India
2013-10-23 / .

Rahul strikes emotional chord with voters: I too may be killed but I don't care

Churu (Rajasthan): Congress vice president Rahul Gandhi on Wednesday made an emotional pitch among voters in poll-bound Rajasthan. "My grandmother was murdered. My father was murdered. Now I may also be killed one day. I don't care about it," said Congress vice president Rahul Gandhi, making an emotional pitch for Rajasthan's ruling party at an election rally here. Gandhi accused the BJP of sparking communal tensions in the country for political benefits, and equated the plight of Uttar Pradesh's riot-ravaged Muzaffarnagar district's people with himself. He said he can understand their sorrow and grief as his grandmother and father were also murdered.

Gandhi, 43, was referring to the communal riots that took place in Muzaffarnagar that claimed over 40 lives and rendered thousands homeless. "My grandmother was murdered. My father was murdered. Now I may also be killed one day. But I don't fear being murdered. I don't care about it...I see my face in the plight of Muzaffarnagar's people," Rahul Gandhi said while addressing the mammoth rally in this Rajasthan town, 200 km from capital Jaipur. Gandhi referred to his speech as "dil ki baat" (A talk straight from the heart) and said he wanted to share his story with the people.

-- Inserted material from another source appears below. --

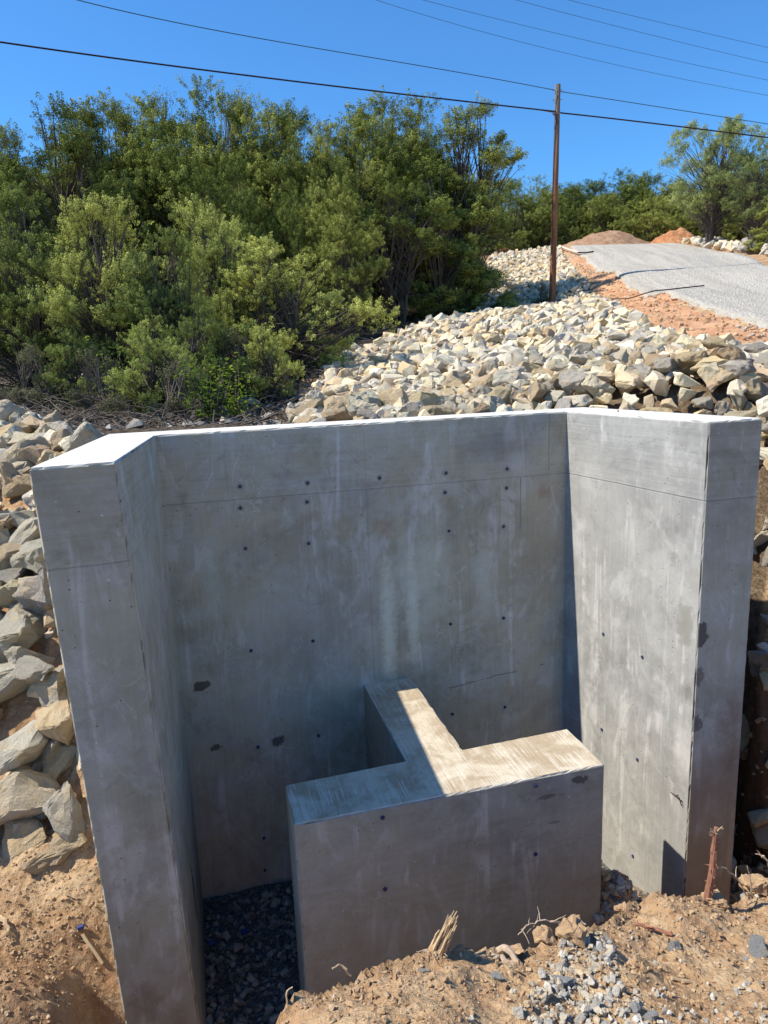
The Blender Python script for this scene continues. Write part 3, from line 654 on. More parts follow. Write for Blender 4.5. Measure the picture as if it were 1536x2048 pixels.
order = np.argsort(-score); indiv = order[:300]; rest = np.array(sorted(order[300:]))
BIGLAB = ["grey angular boulder, upper left one of the two largest blocks against the left edge beside the wall", "broad cream boulder with pitted face above the yellow slab beside the left wall",
          "long yellowish rock standing on end at the foot of the left rock pile", "squat brown and grey boulder touching the left wall just above the red dirt",
          "upright ochre rock leaning against the left wall edge", "grey boulder cut by the left picture edge halfway down the rock pile", "dark grey rock behind the ochre upright rock beside the left wall",
          "small grey rock wedged against the wall beside the broad cream boulder", "grey white boulder at the left picture edge above the dirt pocket", "dark grey boulder in shade against the left wall",
          "cream rounded rock at the left edge beside the dark boulder", "grey sharp edged boulder near the wall, upper part of the left pile", "tan flat faced rock near the left edge, upper part of the left pile"]
def zone_of(i):
    x, y = pj[i, 0], pj[i, 1]
    if y > 840 and x < 330: return "in the pile left of the left wing wall"
    if x > 1500 and y > 830: return "beside the outer face of the right wing wall"
    if y > 760: return "in the row just behind the back wall top"
    if y > 700: return "on the lower bank between wall and pole"
    if x > 1300 and y < 560: return "in the row along the far side of the gravel road"
    return "on the upper bank around the pole"
roty = np.random.RandomState(21)
for k, i in enumerate(indiv):
    x, y, z, s, t, v, l = rocks[i]
    o = bpy.data.objects.new("rock", hi_mesh[v]); COL.objects.link(o)
    o.location = (x, y, z); rm = rotm(roty, .35 if l == 2 else .5)
    o.rotation_euler = rm.to_euler(); sx = roty.uniform(.88, 1.12); o.scale = (s * 1.12, s * sx, s * roty.uniform(.9, 1.25))
    tc = np.array(TONES[t][1]) * roty.uniform(.72, 1.15) * np.array([1, roty.uniform(.97, 1.02), roty.uniform(.93, 1.05)]); o.color = (*tc, 1)
    if i >= len(keep) and i < len(keep) + nbig: lab = BIGLAB[i - len(keep)]
    else:
        sz = "large" if s > .42 else ("medium" if s > .32 else "small"); lab = f"{sz} {TONES[t][0]} angular rock {zone_of(i)}"
    tag(o, lab, "rock", "rocks of the riprap bank")
def merged_rocks(items, shapes, name, mat, rng, tilt=.5, zs=(.9, 1.25)):
    mb = MB()
    for (x, y, z, s, col_, v) in items:
        V, F = shapes[v]; Mx = np.array(rotm(rng, tilt)); Sc = np.array([s * 1.1, s * rng.uniform(.85, 1.12), s * rng.uniform(*zs)])
        mb.add((V * Sc) @ Mx.T + np.array([x, y, z]), F, col_)
    return mb.build(name, mat)
def tcol(t, rng): return np.array(TONES[t][1]) * rng.uniform(.72, 1.18) * np.array([1, rng.uniform(.97, 1.02), rng.uniform(.92, 1.05)])
st = merged_rocks([(rocks[i][0], rocks[i][1], rocks[i][2], rocks[i][3], tcol(rocks[i][4], roty), rocks[i][5]) for i in rest], ROCK_LO, "riprap_rocks", M_rockA, roty)
tag(st, "mass of broken pale limestone riprap filling the bank behind the wall", "riprap", kind="stuff")

# ------------------------------------------------------------------ small stones, clods and crumbs
prng = np.random.RandomState(31)
def pebbles(name, poly, n, smin, smax, tones, label, cat, mat=M_rockA, lift=.15, zfun=None):
    P = np.array(poly); lo, hi = P.min(0), P.max(0); X = prng.uniform(lo[0], hi[0], n); Y = prng.uniform(lo[1], hi[1], n); ins = pip(X, Y, poly); X, Y = X[ins], Y[ins]
    Z = ground_z(X, Y); Sz = smin * (smax / smin) ** (prng.rand(len(X)) ** 2.2)
    items = [(x, y, z + s * lift, s, np.array(tones[prng.randint(len(tones))]) * prng.uniform(.8, 1.15), prng.randint(8)) for x, y, z, s in zip(X, Y, Z, Sz)]
    o = merged_rocks(items, PEB, name, mat, prng, .6); tag(o, label, cat, kind="stuff"); return o
def dirt_mat():
    b = NB("dirt_clod"); P = b.pos(); n = b.noise(P, 30, 5, .7); c = b.mix(b.rng(n, .35, .65), b.attr("tone", "Color"), (.46, .31, .18))
    b.bump(b.noise(P, 90, 4, .8), 1, .01); b.p.inputs["Roughness"].default_value = 1; return b.base(c)
M_clod = dirt_mat()
GREY = [(.46, .43, .38), (.60, .56, .49), (.38, .355, .31), (.50, .44, .34)]; SOIL = [(.39, .25, .14), (.47, .33, .195), (.32, .19, .10), (.56, .43, .28)]
bankp = [tuple(p) for p in crest[2:16]] + [(2.6, 1.0), (-.4, 1.0)]
pebbles("dirt_clods", bankp, 16000, .005, .028, SOIL, "crumbs and clods of tan soil on the near bank", "soil", M_clod, .1)
leftd = [(-3.6, 2.5), (-1.62, 2.9), (-1.64, 3.85), (-3.6, 4.1)]
pebbles("dirt_crumbs", leftd, 9000, .005, .028, SOIL, "crumbs of orange soil on the slope left of the pier", "soil", M_clod, .1)
patch = [at(*c)[:2] for c in ((1030, 2048, 1.68), (1055, 1990, 1.85), (1090, 1910, 2.15), (1150, 1862, 2.32), (1205, 1850, 2.4), (1225, 1900, 2.28), (1245, 1985, 1.98), (1290, 2048, 1.80))] + [(.75, 1.5), (.3, 1.5)]
pebbles("crushed_gravel", patch, 1500, .010, .040, GREY + GREY + SOIL[3:], "heap of crushed grey gravel spilled on the near bank", "gravel", lift=.25)
pebbles("crushed_gravel", bankp, 1300, .005, .022, GREY + SOIL[3:], "scattered grey stones over the near dirt bank", "gravel", lift=.2)
rightp = [at(*c)[:2] for c in ((1260, 2048, 1.8), (1250, 1985, 2.0), (1400, 1995, 2.05), (1536, 1960, 2.25), (1600, 2048, 2.0))] + [(1.8, 1.5), (.9, 1.5)]
pebbles("crushed_gravel", rightp, 900, .006, .03, GREY, "fine grey gravel mixed in soil at the bottom right corner", "gravel", lift=.2)
pitp = [tuple(C + [.02, -.9]), tuple(C + [.03, 0]), tuple(A + [.03, -.03]), tuple(B - [.03, .05]), tuple(F_ - [.03, 0]), (1.9, 3.2)]
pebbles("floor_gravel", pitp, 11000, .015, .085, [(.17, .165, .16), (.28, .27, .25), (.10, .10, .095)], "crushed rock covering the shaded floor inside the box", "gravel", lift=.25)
rub = [at(*c)[:2] for c in ((1212, 1760, 4.25), (1262, 1800, 4.1), (1240, 1850, 3.7), (1205, 1830, 3.8))]
pebbles("rubble", [(1.15, 3.4), (1.7, 3.4), (1.85, 4.25), (1.6, 4.7), (1.2, 4.7)], 2600, .012, .07, GREY[:2] + SOIL + SOIL, "pale rubble between the low wall and the right wing", "gravel", lift=.3)
outr = [tuple(G + [.1, .1]), (3.6, 4.4), (4.6, 5.4), (2.6, 5.4), (2.2, 4.9)]
pebbles("trench_crumbs", outr, 1500, .02, .12, SOIL, "clods of orange soil beside the right wing wall", "soil", M_clod, .1)
redp = [tuple(p) for p in red_poly[1:5]] + [tuple(p) for p in red_poly[8:11]]
pebbles("verge_crumbs", redp, 5000, .03, .14, [(.50, .29, .16), (.58, .37, .23), (.44, .24, .13)], "clods of red earth along the edge of the gravel road", "soil", M_clod, .15)
edgep = [tuple(p) for p in Lp[::12]] + [tuple(p + [-.7, -.1]) for p in Lp[::12]][::-1]
pebbles("road_edge_gravel", edgep, 5200, .03, .09, GREY, "loose grey gravel spilling over the road edge onto red earth", "gravel", lift=.3)
def forest_stones():
    poly = [at(*c)[:2] for c in ((-60, 862, 8.9), (150, 880, 8.0), (560, 850, 9), (640, 800, 12), (640, 740, 16), (300, 760, 15), (-60, 780, 14))]
    return pebbles("litter_stones", poly, 1500, .05, .30, [(.34, .32, .29), (.24, .22, .20), (.38, .32, .24)], "weathered stones scattered in the litter under the front juniper", "stones", lift=.1)
forest_stones()
# single stones lying on the near bank
def stone(px, py, d, s, col_, lab, v=0):
    p = at(px, py, d); z = gz(p[0], p[1])
    o = bpy.data.objects.new("stone", hi_mesh[v]); COL.objects.link(o); o.location = (p[0], p[1], z + s * .16); rm = rotm(prng, .3); o.rotation_euler = rm.to_euler()
    o.scale = (s * 1.1, s, s * .8); o.color = (*col_, 1); tag(o, lab, "stone", "stones on the near bank")
stone(1128, 1948, 2.0, .075, (.50, .51, .50), "largest pale grey stone at the top of the gravel spill", 3)
stone(1190, 1905, 2.2, .045, (.42, .39, .37), "dull grey cube shaped stone above the gravel spill", 5)
stone(1350, 1887, 2.4, .07, (.44, .44, .42), "flat grey stone in the soil right of the gravel spill", 8)
stone(1515, 1905, 2.45, .10, (.42, .43, .43), "broad flat grey stone at the right edge of the near bank", 12)
stone(1200, 1862, 2.35, .05, (.60, .47, .20), "yellow stone on the crest beside the low concrete wall", 2)
stone(1492, 1905, 2.4, .03, (.66, .65, .62), "small white pebble beside the broad flat grey stone", 6)
stone(848, 1915, 1.97, .045, (.55, .53, .48), "pale crumbly stone below the splintered stump", 9)
stone(995, 1948, 1.95, .04, (.52, .53, .52), "small grey stone left of the gravel spill", 10)
stone(1270, 2025, 1.85, .045, (.68, .67, .65), "whitish stone at the bottom edge right of the gravel spill", 4)
stone(1300, 2040, 1.83, .05, (.60, .60, .58), "second whitish stone at the bottom edge, beside the white one", 7)
def clod(px, py, d, s, lab, v):
    p = at(px, py, d); z = gz(p[0], p[1]); rng = np.random.RandomState(v)
    V, F = ROCK_HI[v]; V = V * s * np.array([1.1, 1, .95]); 
    nrm = V / (np.linalg.norm(V, axis=1)[:, None] + 1e-9)
    V = V + nrm * (np.array([mnoise.noise(Vector(q / s * 6)) for q in V]) * s * .14)[:, None]
    mb = MB(); mb.add(V + np.array([0, 0, s * .2]), F, (.42, .28, .16)); o = mb.build("dirt_clod", M_clod); o.location = (p[0], p[1], z)
    tag(o, lab, "dirt clod", "big soil clods on the near crest")
clod(1135, 1898, 2.28, .13, "largest round soil clod in front of the low concrete wall", 4)
clod(1098, 1893, 2.26, .10, "yellowish soil clod left of the largest round clod", 7)
clod(1030, 1898, 2.18, .06, "small fibrous soil clod beside the bent root", 9)
clod(1245, 1812, 2.7, .07, "soil clod on the crest where the sunlit wing meets the bank", 1)
clod(1510, 1775, 3.1, .14, "soil clod on the crest at the right picture edge", 12)
clod(1425, 1800, 2.9, .12, "soil clod around the foot of the broken red root", 15)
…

"I was in a classroom at my school when someone approached my teacher and whispered something in her ears. The teacher told me to go home immediately. I called up home from principal's office. I heard a scream from our housemaid. I was told something wrong has happened to my grandmother," recalled Gandhi. He said he and his sister Priyanka were taken home, hidden under the passenger seats of a car by bodyguards. "When I reached home, I saw blood of my grandmother on the road and the blood of two security guards, Satwant Singh and Beant Singh, in a room. They had always been like my friends. The incident filled me with a rage. It took me 10-15 years to calm down my anger," said Gandhi.

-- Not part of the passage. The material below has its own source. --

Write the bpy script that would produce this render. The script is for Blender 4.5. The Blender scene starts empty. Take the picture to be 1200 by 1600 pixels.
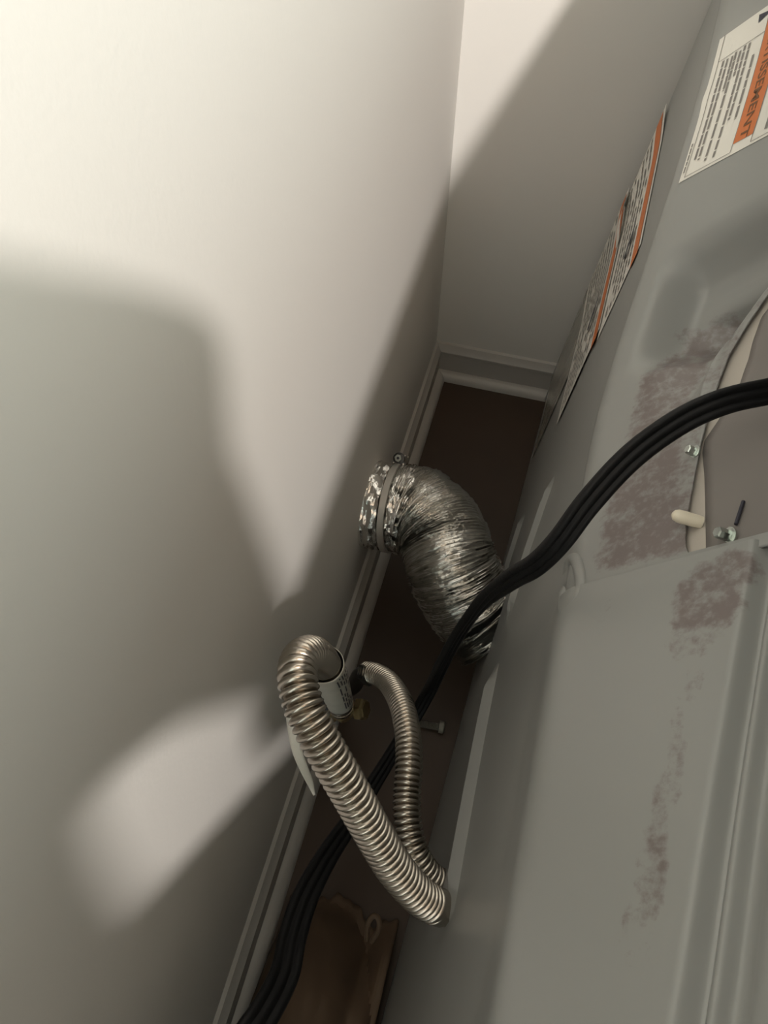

Stating that his mother Sonia Gandhi asked him to narrate his own stories, rather than hers, Rahul Gandhi recalled how his grandmother Indira Gandhi would save him from a disciplinarian father that Rajiv Gandhi was. "My father would put spinach on my plate which I did not like. Under the cover of a newspaper my grandmother would remove the dish," he said. He also recounted how no one would visit Indira Gandhi, except for Sikhs, after she lost the polls in 1977. "But anger brewed against her in a few years," said Rahul who recounted how she was killed by her two Sikh bodyguards in 1984. Anger is seeded in people, he added.

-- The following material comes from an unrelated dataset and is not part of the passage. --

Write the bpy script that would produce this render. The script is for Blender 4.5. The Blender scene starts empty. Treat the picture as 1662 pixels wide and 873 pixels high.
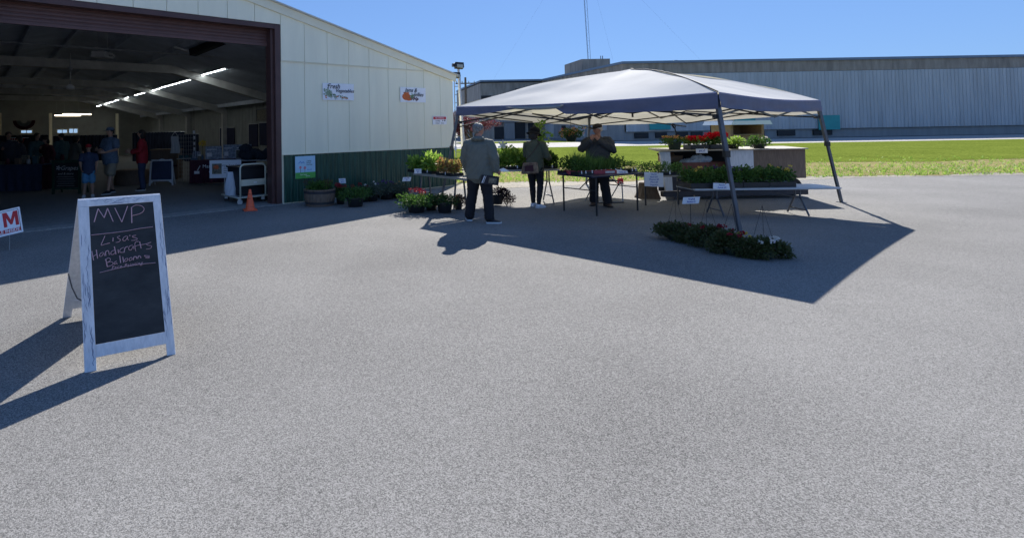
import bpy, math, random
from mathutils import Vector, Matrix, noise
R = math.radians
S = bpy.context.scene
# ------------------------------------------------------------------ camera
FPX, CX, CAMZ = 857.0, 600.0, 1.6
PITCH, ROLL = R(1.5), R(-1.0)
CY = 212.0 - FPX * math.tan(PITCH)
cam_d = bpy.data.cameras.new('camera')
cam = bpy.data.objects.new('camera', cam_d)
S.collection.objects.link(cam); S.camera = cam
cam_d.sensor_width = 36; cam_d.lens = FPX / 1662 * 36
cam_d.shift_x = (831 - CX) / 1662; cam_d.shift_y = -(436.5 - CY) / 1662
cam_d.clip_start = 0.05; cam_d.clip_end = 3000
M3 = (Matrix.Rotation(R(90) + PITCH, 3, 'X') @ Matrix.Rotation(ROLL, 3, 'Z'))
cam.matrix_world = Matrix.Translation((0, 0, CAMZ)) @ M3.to_4x4()
# ------------------------------------------------------------------ light
SUNV = Vector((-.53, -1.37, -1.0))          # direction light travels
ELEV = math.atan2(1, math.hypot(.53, 1.37)); AZ = math.atan2(.53, 1.37)
w = bpy.data.worlds.new('World'); S.world = w; w.use_nodes = True
nt = w.node_tree; bg = nt.nodes['Background']
sky = nt.nodes.new('ShaderNodeTexSky'); sky.sky_type = 'NISHITA'; sky.sun_disc = False
sky.sun_elevation = ELEV; sky.sun_rotation = AZ
sky.air_density = 1.0; sky.dust_density = 0.1; sky.ozone_density = 3.0; sky.altitude = 100
gam = nt.nodes.new('ShaderNodeGamma'); gam.inputs[1].default_value = .42
tint = nt.nodes.new('ShaderNodeMix'); tint.data_type = 'RGBA'; tint.blend_type = 'MULTIPLY'; tint.inputs[0].default_value = 1
tint.clamp_result = False
tint.inputs[7].default_value = (.62, .99, 1.70, 1)
nt.links.new(sky.outputs[0], gam.inputs[0]); nt.links.new(gam.outputs[0], tint.inputs[6]); nt.links.new(tint.outputs[2], bg.inputs[0]); bg.inputs[1].default_value = 0.108
sl = bpy.data.lights.new('sun', 'SUN'); sl.energy = 4.4; sl.angle = R(.5); sl.color = (1, .95, .87)
so = bpy.data.objects.new('sun', sl); S.collection.objects.link(so)
so.rotation_euler = SUNV.to_track_quat('-Z', 'Y').to_euler()
S.view_settings.view_transform = 'Standard'; S.view_settings.look = 'None'
S.view_settings.gamma = 1; S.view_settings.exposure = 0.98
# ------------------------------------------------------------------ helpers
def ray(px, py):
    return (M3 @ Vector(((px - CX) / FPX, (CY - py) / FPX, -1))).normalized()
O = Vector((0, 0, CAMZ))
def G(px, py, z=0.0):
    d = ray(px, py); return O + d * ((z - CAMZ) / d.z)
def D(px, py, Y):
    d = ray(px, py); return O + d * (Y / d.y)
def PL(px, py, p0, n):
    d = ray(px, py); return O + d * ((p0 - O).dot(n) / d.dot(n))
def xat(px, Y, py=212): return D(px, py, Y).x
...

"The legislator told me that had he met me 20 years ago, he would have murdered me. But now he wanted to hug me. The point I want to drive home is that nobody has in-built anger. Anger is instilled by political parties. It takes years to calm down the anger, but a minute to ignite it. That is why I am against BJP and its politics," said Gandhi. He accused the BJP of causing bloodshed for political benefits.